教育天声人語
高齢化とともに言葉も失われる

  少し前に地元の床屋に行った。出版社にいたころ、床屋は理髪店、本屋は書店に書き換えてい
 た時代があった。今日の話は床屋でないとイメージに合わない。小さな店で椅子が3台しかない。

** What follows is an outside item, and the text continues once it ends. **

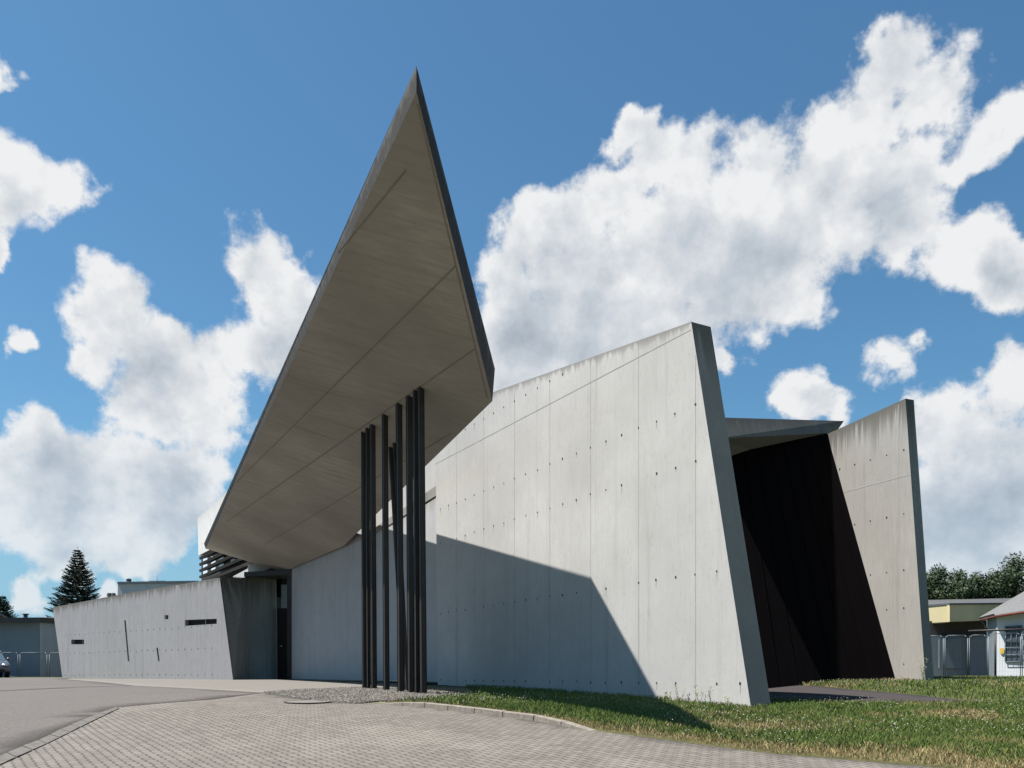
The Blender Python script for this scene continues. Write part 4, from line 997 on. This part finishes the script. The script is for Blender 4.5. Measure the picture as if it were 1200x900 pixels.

 鏡に向かって一番右の椅子に案内された。真ん中には私より年配の男性、その向こうが小学生の
 男の子だった。
  鏡の右の台に小さなテレビが据えられてあり、女子の体操を映していた。村上茉愛が床に挑む
 ところだった。たちまち画面に集中。村上が終わって外国人選手になったのでテレビに集中して
 いた神経を外すと、隣のやり取りが耳に入ってきた。
  「水戸黄門が始まるらしいですよ」「何チャンネル?」「BS6じゃなかったですかね」「なんだ、再
 放送か」「いや、新作です」「じゃ、誰が黄門をやるの?」「武田鉄矢」「チッ、喜劇になっちゃうじゃ
 ねえか。見る気がしねえな」「お客さんにとっての黄門は、東野英治郎ですか?」「東野英治郎はま
 あまあだったが、西村晃や石坂浩二は全然だったな。」「どうしてですか」「黄門は天下の副将軍だ
 ぞ。その威厳がなかったな。石坂なんて、江戸時代の顔をしてねえしさ」「じゃ、誰なんです?」「そ
 りゃ、銀幕のスターさ」「スターって?」「う〜ん、思い出せねえな」しばらく静かな時が流れる。「あ
 思い出した。月形龍之介よ」、
  村上が次の種目に入る。テレビに集中。終わったところで、隣の話は大岡越前になっていた。「昔
 はさ、お白州で刑を言い渡したじゃねえか。市中引き回しの上さらし首とか、簀巻き(すまき)に
 して海に沈めるとか……」
  50年以上耳にしたことがなかった言葉が突然耳に飛び込んできた。隣の少年にとってはまるで
 チンプンカンプンで、外国にいる気分になったに違いない。「簀巻き」を口にする人間も、あと20
 年もしたら絶滅してしまうことだろう。